The correct order of basicity of oxides of vanadium is

We need to determine the correct order of basicity of vanadium oxides: $$V_2O_3$$, $$V_2O_4$$, and $$V_2O_5$$.

First, determine the oxidation states of vanadium in each oxide.

- In $$V_2O_3$$: Let oxidation state of V be $$x$$. Then $$2x + 3(-2) = 0$$, so $$x = +3$$.

- In $$V_2O_4$$: $$2x + 4(-2) = 0$$, so $$x = +4$$.

- In $$V_2O_5$$: $$2x + 5(-2) = 0$$, so $$x = +5$$.

Next, apply the rule relating oxidation state to acid-base character.

For transition metal oxides, there is a well-established trend:

- Lower oxidation states produce more basic oxides. This is because the metal ion with lower charge has more ionic character in its bonding with oxygen, and ionic metal oxides are basic (they produce OH$$^-$$ in water).

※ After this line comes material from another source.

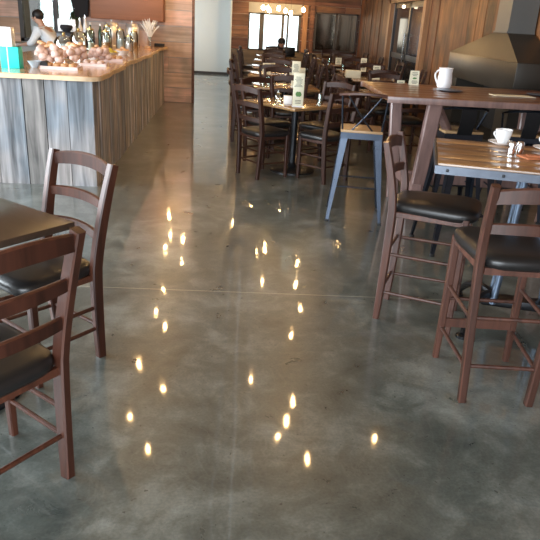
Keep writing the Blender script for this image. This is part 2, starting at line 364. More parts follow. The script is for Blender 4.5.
# wood posts beside the window and the smoky mirror
b = nb(); boxr(b, 1.47, 1.60, YB-0.07, YB-0.005, 0.74, 1.98); struct('trim_3', b, M['trim_orange'])
b = nb(); boxr(b, 1.66, 1.78, YB-0.07, YB-0.005, 0.74, 1.98); struct('trim_4', b, M['plank_back'])
mr = thing('framed_mirror', 'wide dark-framed smoky mirror hung on the plank back wall right of the bright window', 'mirror', (2.40, YB-0.01, 0.80))
b = nb(); boxr(b, -0.56, 0.56, -0.035, -0.012, 0.03, 0.99); obj('mirror_glass', b, M['mirror'], mr)
b = nb()
for a in ((-0.6, -0.55, 0, 1.02), (0.55, 0.6, 0, 1.02), (-0.03, 0.03, 0.0, 1.02)): boxr(b, a[0], a[1], -0.06, -0.01, a[2], a[3])
for a in ((0, 0.04), (0.98, 1.02)): boxr(b, -0.6, 0.6, -0.06, -0.01, a[0], a[1])
obj('frame', b, M['dark_trim'], mr)
# corridor end: pale double door between boards
b = nb(); boxr(b, XL, -0.5, 19.3, 19.42, 0, ZC); struct('wall_corridor', b, M['white_wall'])
b = nb(); boxr(b, -1.72, -0.56, 19.24, 19.295, 0.06, 2.5)
d1 = struct('door_1', b, M['white_wall'])
b = nb(); boxr(b, -2.2, -0.56, 19.235, 19.3, 0.0, 0.06); obj('kick_plate', b, M['dark_trim'], d1)

# right wall: vertical boards with a dark glazed doorway
DY0, DY1, DZ = 11.75, 14.5, 2.02
b = nb()
for a in ((YF, DY0, 0, ZC), (DY1, YB+0.1, 0, ZC), (DY0, DY1, DZ, ZC)): boxr(b, XR+0.03, XR+0.15, a[0], a[1], a[2], a[3])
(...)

- Higher oxidation states produce more acidic oxides. Higher charge on the metal leads to more covalent M-O bonds, and the oxide becomes acidic (it can accept OH$$^-$$ or donate H$$^+$$).

Now, apply the trend to vanadium oxides.

- $$V_2O_3$$ (V in +3): Most basic -- behaves as a basic oxide

- $$V_2O_4$$ (V in +4): Amphoteric -- intermediate character

- $$V_2O_5$$ (V in +5): Most acidic -- behaves as an acidic oxide

Therefore, the order of decreasing basicity is:

$$ V_2O_3 > V_2O_4 > V_2O_5 $$

The correct answer is Option 1: $$V_2O_3 > V_2O_4 > V_2O_5$$.